Os riscos políticos da crise em São Vicente
Para o ex-presidente da Câmara Municipal da Praia (1992-2000) e da Associação Nacional dos Municípios Cabo-verdianos (1995-2000), Jacinto Santos, se a situação política de São Vicente se mantiver, o Governo não tem outra solução política senão promover a dissolução da câmara e assembleia, e nomear uma comissão administrativa para concluir o mandato.
“As eleições de Outubro de 2020, de acordo com a vontade expressa dos eleitores nas urnas, terminaram na composição plural do executivo camarário, em que o MpD assume a liderança, mas, como partido minoritário, e o PAICV e a UCID, em conjunto, fazem a força maioritária”, lembra o ex-autarca.
Com base na decisão do povo, que, segundo diz, foi clara e inequívoca, a gestão tem de ser compartilhada, com base num acordo sério de governabilidade.
“Nesse acordo deve ficar claramente a salvaguarda da legalidade – e um dos principais aspectos dessa legalidade é que o presidente tem poderes que estão estabelecidos na lei, e os vereadores têm poderes que derivam da sua participação efetiva nas reuniões deliberativas da CM, mas não tem competências próprias originárias”, explica.
Ainda, acresce, assim como os vereadores não podem usurpar dos poderes do presidente, também, havendo vereadores que, por acordo das partes, desempenham as suas funções de forma remunerada, têm de ter pelouros e um conjunto de serviços sobre a sua supervisão direta.
No entender de Santos, se existisse a compreensão deste comando legal, em princípio, seria fácil o acordo para se chegar a um entendimento, no sentido da viabilização da governação. Por isso, na falta desta compreensão legal, o problema deve ser resolvido politicamente.
“Isso implica entrar num acordo político sério, vinculativo das partes, para viabilizar a governação. O ponto é que até hoje não se conseguiu sair do impasse, e verifica-se um bloqueio, que tem de ser resolvido politicamente. Não pode ser resolvido de forma administrativa, porque não há nenhum recurso administrativo para resolver este problema”, alerta.
Prejuízo do interesse público
Jacinto Santos descreve a situação de São Vicente como sendo “muito crítica”, que coloca uma pressão “muito forte” sobre o sistema democrático em Cabo Verde e que poderá ter efeitos sistémicos, tendo em vista que acontece nos dois maiores municípios e círculos eleitorais.
Apesar de indesejado por este nosso interlocutor, a dissolução é uma saída que está prevista na lei, segundo refere o próprio, e fundamentada no interesse público. “E aqui o interesse público é claro.
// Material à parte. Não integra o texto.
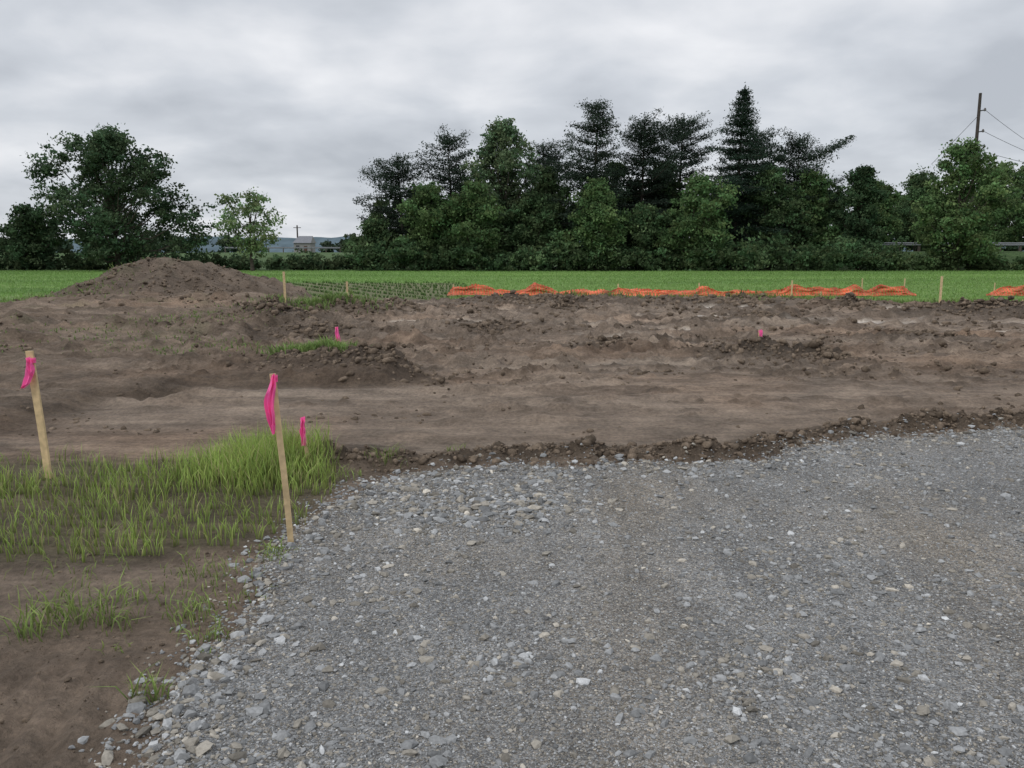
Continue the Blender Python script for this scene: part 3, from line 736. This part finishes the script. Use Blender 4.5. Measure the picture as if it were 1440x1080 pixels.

A população de São Vicente está a ser prejudicada”, sublinha.
Risco de abrir precedente
Um outro bem público, segundo disse, é a democracia. “Se isto que está a acontecer em São Vicente dar em nada, não significar nada, estaremos a abrir um grave precedente no sistema político cabo-verdiano”, alerta.
Com mais de 30 anos de democracia, observa aquele analista, deveria existir maturidade política suficiente. “Há algo que não está a correr bem na nossa democracia e nessa relação binária, ou de três partidos, como é o caso de São Vicente”, aponta.
Eleições intercalares “praticamente impossíveis”
Uma eventual eleição intercalar seria, no entender de Jacinto Santos, “praticamente impossível” de realizar em São Vicente, a menos que todos os vereadores renunciassem, em bloco, aos seus mandatos.
“E, ainda, digamos, em negociação com todos os que não foram eleitos, assim como aconteceu no tempo de Onésimo Silveira”, aponta.
Entretanto, uma eleição intercalar poderia não ter os resultados esperados. “Porque, se não fizerem, também a eleição para a Assembleia Municipal, mantém-se a configuração que vem da eleição de outubro de 2020, portanto, não é eficaz”, alerta aos menos atentos na análise desta equação.
“Não pode haver judicialização da política”
A hipótese de eleições antecipadas também não é uma opção colocada por este antigo autarca, sob pena, segundo disse, de se judicializar a política.
Isto, tendo em conta que uma eventual eleição antecipada teria de ocorrer, necessariamente, na sequência de uma dissolução, ou então da perda de mandato, este último decretada pelos tribunais.
“Há uma responsabilidade política que não pode ser transferida para o judicial. E o facto de, hipoteticamente, de vir a ser avançada com a dissolução, não dispensa os processos que estão em curso nos tribunais. O que podemos evitar nesta questão é a judicialização da política. Os actores políticos têm que assumir as suas responsabilidades”, defende.